Efectivamente, a posição guineense era clara e bem sustentada: se, nos tempos em que se julgava que o petróleo estava sobretudo do lado senegalês, podia ser justificável a partilha desproporcionada de 85/15%, justificava-se uma nova redacção, sem prejudicar os interesses senegaleses; conservando o critério, o que simplificaria as coisas, bastaria portanto uma adenda clarificando que o benefício se aplica à parte que encontrar petróleo. Uma proposta honesta.

Na proposta em cima da mesa, o país que encontre petróleo na parte contratada da zona comum, terá direito a 85%, contentando-se a contra-parte com 15%. Macky Sall de alguma forma terá beneficiado da instabilidade política prevalecente no país para conseguir manter as negociações em águas de bacalhau (uma expressão aliás relacionada com o Direito do Mar). Suspendendo as negociações à espera de outra maré, remetia esta para o campo político.

Por esta razão, é ridículo apresentar um cenário de duplicação genérica da percentagem do país como uma vitória do presidente guineense. Depois de a Guiné-Bissau ter sido injustamente espoliada numa decisão arbitral contestada; de ter cedido o território em disputa à AGC, que ficou, quase para todos os efeitos, nas mãos do Senegal (quando o acordo fala em presidência bicéfala rotativa); a actual situação de impasse negocial é inteiramente imputável ao Senegal.

Será realmente de estranhar que o Presidente Macky Sall tenha tido a lata de trazer para Bissau, precisamente na data comemorativa da sua independência unilateral, um acordo para assinar nas condições aparentemente mais vantajosas, de 30/70% a seu favor? Obviamente que se trata de uma confissão de derrota e de uma proposta inaceitável. São biliões (à portuguesa) de dólares em petróleo que estão em causa, para além da má-fé da contra-parte negocial.

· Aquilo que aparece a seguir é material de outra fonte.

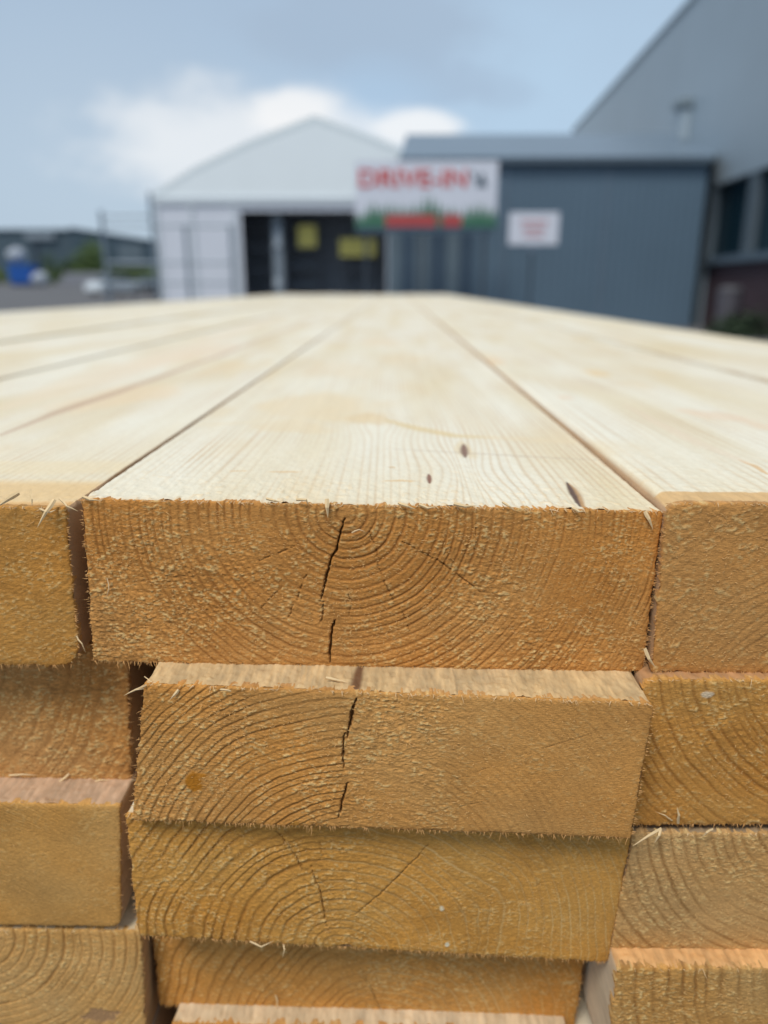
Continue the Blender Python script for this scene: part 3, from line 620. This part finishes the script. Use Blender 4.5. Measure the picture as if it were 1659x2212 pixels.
# ------------------------------------------------------------------ yard
def ground_z(y):
    return np.interp(y, [-1000, 35, 45, 60, 90, 110, 200, 4000], [0, 0, .2, .66, 1.4, 2.4, 2.6, 2.6])
def asphalt():
    m = simple('asphalt', (.115, .115, .12), .85, 0, .2, .15, .4, 30)
    return m
ys = [-60, -10, 0, 10, 20, 30, 35, 38, 41, 45, 50, 55, 60, 70, 80, 90, 95, 100, 105, 110, 130, 200, 500, 3000]; xs = [-2500, -200, -60, -30, -10, 0, 10, 30, 60, 200, 2500]
Vg = [(a, b, ground_z(b)) for b in ys for a in xs]; nxg = len(xs)
Fg = [(j * nxg + i, j * nxg + i + 1, (j + 1) * nxg + i + 1, (j + 1) * nxg + i) for j in range(len(ys) - 1) for i in range(nxg - 1)]
tagk(mesh_np('ground', Vg, Fg, asphalt()), 'structure')


# ------------------------------------------------------------------ marquee hall
def vec(p): return Vector(tuple(map(float, p)))
M_PVC = simple('white_pvc', (.84, .90, .92), .5, 0, .04, .4)
M_PVC2 = simple('white_panel', (.66, .69, .76), .5, 0, .06, .4)
M_TRIM = simple('grey_aluminium', (.58, .63, .67), .5, 0, .06)
M_DARK = simple('dark_steel', (.045, .06, .08), .5, .2)
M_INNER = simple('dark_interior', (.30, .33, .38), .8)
TY = 45.0
def tz(v): return at(680, v, TY)[2]
def txx(u): return at(u, 430, TY)[0]
xl, xr = txx(333), txx(1027); xp = at(680, 262, TY)[0]; ze = tz(428); zp = tz(262); zb = ground_z(TY)
tent = empty('marquee_hall', (xp, TY, zb), 'large white marquee hall with a gabled front and a dark wide opening', 'marquee')
pts = [(xl, TY, ze), (xl + (xp - xl) * .25, TY, ze + (zp - ze) * .33), (xl + (xp - xl) * .6, TY, ze + (zp - ze) * .68), (xp, TY, zp)]
rp = [(2 * xp - p[0], p[1], p[2]) for p in pts[:-1]][::-1]
MB().prism(pts + rp, (0, .06, 0)).build('gable', M_PVC, tent)
mb = MB(); allp = pts + rp
for i in range(len(allp) - 1):
    a, b = Vector(allp[i]), Vector(allp[i + 1]); mb.add([a + Vector((0, -.015, 0)), b + Vector((0, -.015, 0)), b + Vector((0, 26, 0)), a + Vector((0, 26, 0)), a + Vector((0, -.015, .3)), b + Vector((0, -.015, .3)), b + Vector((0, 26, .3)), a + Vector((0, 26, .3))],
        [(0, 3, 2, 1), (4, 5, 6, 7), (0, 1, 5, 4), (1, 2, 6, 5), (2, 3, 7, 6), (3, 0, 4, 7)])
mb.build('roof', simple('grey_pvc_roof', (.72, .79, .81), .5, 0, .05), tent)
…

A ameaça de ruptura negocial e de recurso às instâncias internacionais, pode assentar em duas linhas argumentativas: uma assenta nos desenvolvimentos do Direito do Mar, em relação à zona económica exclusiva, suportadas pela plataforma continental; outra, na sugestão do eminente juiz presidente do tribunal arbitral, que explicita que a decisão se refere apenas até às 12 milhas (linha a rosa que une os dois círculos), podendo a Guiné-Bissau reivindicar toda a AGC.

Conhecendo que em ambas as alternativas a probabilidade de ganho para a Guiné-Bissau é elevada, seria ingrato e inglório vir a constatar que os guineenses alienaram os direitos dos seus netos no futuro, descontando-os por um prato de feijões hoje.